▶ **INFORMATION SUPPLIED**
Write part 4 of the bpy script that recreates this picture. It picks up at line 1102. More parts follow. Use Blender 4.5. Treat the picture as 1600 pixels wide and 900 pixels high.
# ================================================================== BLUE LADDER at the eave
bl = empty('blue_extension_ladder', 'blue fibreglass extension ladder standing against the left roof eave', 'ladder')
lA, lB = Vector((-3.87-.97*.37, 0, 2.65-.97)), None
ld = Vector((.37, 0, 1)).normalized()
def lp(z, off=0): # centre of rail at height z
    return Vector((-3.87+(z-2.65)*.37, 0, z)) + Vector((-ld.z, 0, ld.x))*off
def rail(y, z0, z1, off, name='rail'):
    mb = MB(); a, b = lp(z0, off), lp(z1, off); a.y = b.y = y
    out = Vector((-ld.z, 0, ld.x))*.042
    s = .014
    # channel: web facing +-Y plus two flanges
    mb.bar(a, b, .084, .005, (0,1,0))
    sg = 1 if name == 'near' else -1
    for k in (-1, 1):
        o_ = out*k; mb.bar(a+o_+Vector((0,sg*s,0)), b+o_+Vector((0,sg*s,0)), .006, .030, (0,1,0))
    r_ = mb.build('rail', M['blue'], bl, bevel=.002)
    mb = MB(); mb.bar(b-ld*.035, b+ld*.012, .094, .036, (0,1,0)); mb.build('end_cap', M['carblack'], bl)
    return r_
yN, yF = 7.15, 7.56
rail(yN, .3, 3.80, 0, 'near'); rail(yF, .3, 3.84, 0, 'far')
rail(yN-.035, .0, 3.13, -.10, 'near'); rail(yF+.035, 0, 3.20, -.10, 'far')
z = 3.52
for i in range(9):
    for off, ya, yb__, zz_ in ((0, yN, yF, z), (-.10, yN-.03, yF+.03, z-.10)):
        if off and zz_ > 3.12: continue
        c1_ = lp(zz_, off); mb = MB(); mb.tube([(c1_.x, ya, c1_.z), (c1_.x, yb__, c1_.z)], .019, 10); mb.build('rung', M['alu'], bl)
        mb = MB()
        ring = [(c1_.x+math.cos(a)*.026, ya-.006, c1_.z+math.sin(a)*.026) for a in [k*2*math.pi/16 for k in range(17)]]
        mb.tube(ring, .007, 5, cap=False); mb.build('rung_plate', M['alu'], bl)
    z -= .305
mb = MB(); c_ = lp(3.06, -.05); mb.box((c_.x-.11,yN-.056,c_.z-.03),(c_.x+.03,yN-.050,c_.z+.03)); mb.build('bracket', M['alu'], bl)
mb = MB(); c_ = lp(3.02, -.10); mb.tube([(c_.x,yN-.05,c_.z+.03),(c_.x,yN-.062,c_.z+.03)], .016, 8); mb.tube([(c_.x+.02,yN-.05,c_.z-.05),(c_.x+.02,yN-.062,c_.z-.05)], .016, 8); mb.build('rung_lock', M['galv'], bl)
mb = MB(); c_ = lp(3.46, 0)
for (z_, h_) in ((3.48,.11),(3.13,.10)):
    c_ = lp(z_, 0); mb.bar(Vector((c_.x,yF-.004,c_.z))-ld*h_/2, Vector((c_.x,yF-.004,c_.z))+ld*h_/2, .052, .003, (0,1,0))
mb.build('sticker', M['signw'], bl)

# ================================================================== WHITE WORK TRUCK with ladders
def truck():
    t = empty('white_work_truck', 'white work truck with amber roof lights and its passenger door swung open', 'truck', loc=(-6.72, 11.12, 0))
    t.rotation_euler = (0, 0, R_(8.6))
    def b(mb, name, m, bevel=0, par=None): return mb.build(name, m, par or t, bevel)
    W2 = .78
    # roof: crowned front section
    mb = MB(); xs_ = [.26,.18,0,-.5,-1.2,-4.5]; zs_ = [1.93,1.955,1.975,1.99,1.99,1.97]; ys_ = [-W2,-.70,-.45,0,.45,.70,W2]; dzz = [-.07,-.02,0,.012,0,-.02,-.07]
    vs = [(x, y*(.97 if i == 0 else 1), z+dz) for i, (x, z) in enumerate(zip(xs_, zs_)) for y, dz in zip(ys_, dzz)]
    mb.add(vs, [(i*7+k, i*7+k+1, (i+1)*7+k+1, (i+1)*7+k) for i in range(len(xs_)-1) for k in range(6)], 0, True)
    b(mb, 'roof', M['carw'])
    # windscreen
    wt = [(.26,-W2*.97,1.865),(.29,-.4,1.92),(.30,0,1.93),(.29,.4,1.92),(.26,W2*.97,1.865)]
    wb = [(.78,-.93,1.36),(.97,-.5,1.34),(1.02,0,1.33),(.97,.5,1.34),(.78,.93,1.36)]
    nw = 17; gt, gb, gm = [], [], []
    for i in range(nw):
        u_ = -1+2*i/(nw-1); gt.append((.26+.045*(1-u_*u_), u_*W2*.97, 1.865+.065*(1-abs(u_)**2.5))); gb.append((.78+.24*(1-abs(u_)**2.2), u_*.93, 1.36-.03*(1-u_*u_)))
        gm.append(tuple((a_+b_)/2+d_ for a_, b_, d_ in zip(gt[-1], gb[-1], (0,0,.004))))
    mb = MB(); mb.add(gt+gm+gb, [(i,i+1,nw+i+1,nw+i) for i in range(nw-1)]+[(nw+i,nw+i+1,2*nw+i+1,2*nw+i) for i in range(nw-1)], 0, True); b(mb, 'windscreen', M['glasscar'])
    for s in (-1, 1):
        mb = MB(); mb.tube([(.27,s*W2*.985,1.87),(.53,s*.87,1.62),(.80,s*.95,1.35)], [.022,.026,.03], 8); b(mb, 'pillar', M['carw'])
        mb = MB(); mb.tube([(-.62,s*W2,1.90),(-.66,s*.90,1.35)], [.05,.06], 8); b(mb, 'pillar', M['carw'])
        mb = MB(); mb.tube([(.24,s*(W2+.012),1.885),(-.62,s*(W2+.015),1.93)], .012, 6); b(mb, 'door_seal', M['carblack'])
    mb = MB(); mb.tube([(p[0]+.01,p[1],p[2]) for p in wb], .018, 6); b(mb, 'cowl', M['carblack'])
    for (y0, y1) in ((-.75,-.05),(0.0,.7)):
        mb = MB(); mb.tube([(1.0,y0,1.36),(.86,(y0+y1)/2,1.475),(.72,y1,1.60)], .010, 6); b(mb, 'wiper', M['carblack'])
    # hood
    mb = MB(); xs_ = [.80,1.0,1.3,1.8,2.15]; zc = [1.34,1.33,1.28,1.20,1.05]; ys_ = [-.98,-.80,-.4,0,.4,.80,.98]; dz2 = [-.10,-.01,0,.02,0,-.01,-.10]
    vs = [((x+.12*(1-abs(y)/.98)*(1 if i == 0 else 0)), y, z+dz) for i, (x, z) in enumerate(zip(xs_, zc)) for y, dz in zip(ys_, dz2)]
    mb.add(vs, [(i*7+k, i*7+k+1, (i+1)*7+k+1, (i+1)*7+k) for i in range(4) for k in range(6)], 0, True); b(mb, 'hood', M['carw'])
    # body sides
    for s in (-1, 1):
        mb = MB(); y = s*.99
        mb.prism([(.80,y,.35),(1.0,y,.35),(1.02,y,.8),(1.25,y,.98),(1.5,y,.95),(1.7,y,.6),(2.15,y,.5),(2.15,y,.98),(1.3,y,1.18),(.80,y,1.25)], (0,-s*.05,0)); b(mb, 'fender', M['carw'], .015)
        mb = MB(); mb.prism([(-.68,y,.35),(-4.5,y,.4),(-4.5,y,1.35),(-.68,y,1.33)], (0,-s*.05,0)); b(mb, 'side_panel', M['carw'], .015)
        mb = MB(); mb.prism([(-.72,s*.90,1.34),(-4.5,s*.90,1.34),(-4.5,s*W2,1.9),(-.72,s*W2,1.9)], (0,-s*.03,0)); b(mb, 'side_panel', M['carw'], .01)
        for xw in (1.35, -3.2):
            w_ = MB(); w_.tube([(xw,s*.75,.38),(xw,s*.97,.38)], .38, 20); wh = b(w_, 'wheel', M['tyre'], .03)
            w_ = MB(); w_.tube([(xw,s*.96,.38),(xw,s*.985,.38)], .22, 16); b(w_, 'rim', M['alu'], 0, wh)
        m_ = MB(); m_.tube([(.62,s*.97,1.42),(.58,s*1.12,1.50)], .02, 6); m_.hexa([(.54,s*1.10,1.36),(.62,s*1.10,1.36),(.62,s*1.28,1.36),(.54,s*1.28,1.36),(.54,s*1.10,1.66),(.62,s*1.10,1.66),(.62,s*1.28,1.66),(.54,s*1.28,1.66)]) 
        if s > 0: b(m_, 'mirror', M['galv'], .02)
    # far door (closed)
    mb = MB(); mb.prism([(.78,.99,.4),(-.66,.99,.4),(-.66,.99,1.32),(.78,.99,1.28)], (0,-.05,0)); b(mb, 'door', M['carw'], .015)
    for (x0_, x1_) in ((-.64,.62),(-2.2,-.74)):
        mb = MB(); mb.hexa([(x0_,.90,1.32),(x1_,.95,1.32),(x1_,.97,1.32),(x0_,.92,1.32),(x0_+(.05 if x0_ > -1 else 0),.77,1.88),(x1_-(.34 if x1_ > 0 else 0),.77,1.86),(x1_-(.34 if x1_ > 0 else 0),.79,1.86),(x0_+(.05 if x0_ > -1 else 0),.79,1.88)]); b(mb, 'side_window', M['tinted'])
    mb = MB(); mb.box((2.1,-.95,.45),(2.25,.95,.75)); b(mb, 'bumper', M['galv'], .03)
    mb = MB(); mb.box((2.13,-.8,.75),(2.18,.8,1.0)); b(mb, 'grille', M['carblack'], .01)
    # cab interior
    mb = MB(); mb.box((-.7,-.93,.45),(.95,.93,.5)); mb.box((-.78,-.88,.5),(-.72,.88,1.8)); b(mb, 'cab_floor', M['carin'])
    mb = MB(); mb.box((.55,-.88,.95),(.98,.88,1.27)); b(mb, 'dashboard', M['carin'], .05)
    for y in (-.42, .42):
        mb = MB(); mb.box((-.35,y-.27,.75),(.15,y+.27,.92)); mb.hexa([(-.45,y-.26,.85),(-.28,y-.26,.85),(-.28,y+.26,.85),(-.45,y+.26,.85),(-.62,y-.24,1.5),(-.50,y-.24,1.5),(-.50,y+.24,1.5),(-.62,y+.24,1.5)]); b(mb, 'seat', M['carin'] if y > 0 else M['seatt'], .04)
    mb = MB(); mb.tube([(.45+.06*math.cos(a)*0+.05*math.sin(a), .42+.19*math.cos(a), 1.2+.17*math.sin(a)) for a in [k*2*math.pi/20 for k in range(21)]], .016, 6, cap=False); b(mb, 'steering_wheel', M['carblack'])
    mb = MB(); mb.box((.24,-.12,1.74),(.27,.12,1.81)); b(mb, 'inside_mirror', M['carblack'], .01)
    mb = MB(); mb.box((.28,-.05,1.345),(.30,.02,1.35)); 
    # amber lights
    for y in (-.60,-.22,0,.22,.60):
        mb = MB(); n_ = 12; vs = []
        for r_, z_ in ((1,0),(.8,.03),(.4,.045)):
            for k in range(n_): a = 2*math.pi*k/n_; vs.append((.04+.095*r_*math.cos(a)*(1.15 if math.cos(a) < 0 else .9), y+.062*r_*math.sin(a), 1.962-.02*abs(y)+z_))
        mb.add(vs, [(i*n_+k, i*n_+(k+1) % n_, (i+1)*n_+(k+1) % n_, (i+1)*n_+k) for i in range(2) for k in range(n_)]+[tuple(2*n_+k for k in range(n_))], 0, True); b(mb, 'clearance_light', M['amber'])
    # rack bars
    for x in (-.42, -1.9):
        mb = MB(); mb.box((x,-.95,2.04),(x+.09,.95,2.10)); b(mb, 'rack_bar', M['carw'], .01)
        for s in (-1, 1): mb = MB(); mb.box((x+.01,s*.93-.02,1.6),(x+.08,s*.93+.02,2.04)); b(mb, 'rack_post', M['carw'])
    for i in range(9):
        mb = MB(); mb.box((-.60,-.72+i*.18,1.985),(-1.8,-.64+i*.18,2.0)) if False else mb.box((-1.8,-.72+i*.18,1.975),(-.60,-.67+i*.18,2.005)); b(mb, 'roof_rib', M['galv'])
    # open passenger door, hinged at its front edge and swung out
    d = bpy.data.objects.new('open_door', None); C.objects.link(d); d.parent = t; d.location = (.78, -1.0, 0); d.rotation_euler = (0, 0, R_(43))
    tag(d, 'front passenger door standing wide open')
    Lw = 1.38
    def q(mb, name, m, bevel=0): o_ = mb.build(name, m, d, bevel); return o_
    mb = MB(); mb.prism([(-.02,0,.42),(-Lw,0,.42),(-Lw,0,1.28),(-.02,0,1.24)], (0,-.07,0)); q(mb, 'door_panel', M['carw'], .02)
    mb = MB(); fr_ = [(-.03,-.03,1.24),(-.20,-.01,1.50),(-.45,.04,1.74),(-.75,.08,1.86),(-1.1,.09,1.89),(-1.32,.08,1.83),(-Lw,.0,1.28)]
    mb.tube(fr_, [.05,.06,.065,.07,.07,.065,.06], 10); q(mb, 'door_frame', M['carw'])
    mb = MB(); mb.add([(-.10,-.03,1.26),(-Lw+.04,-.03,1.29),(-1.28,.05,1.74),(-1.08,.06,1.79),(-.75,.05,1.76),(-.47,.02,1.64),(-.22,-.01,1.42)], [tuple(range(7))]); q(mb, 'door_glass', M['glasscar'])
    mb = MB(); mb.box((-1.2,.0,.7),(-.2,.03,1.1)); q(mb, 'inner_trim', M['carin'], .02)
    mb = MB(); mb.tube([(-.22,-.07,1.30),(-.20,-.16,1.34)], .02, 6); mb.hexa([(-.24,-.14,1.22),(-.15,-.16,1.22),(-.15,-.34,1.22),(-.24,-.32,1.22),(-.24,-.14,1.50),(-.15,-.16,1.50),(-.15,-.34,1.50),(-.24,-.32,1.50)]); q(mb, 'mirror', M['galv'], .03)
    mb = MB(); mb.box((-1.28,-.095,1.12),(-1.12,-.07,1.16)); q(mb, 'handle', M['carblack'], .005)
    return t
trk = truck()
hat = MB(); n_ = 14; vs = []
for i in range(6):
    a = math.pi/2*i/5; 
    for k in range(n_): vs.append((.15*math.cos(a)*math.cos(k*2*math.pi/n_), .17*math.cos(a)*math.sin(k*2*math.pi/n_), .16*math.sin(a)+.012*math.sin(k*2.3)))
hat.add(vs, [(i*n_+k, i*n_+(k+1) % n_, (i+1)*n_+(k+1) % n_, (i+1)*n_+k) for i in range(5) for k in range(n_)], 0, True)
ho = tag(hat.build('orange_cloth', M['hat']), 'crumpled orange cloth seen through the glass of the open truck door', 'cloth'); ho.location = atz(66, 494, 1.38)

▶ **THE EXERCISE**
Give the count of lines containing "wide", with no added text.

▶ **FINISHED EXERCISE**
2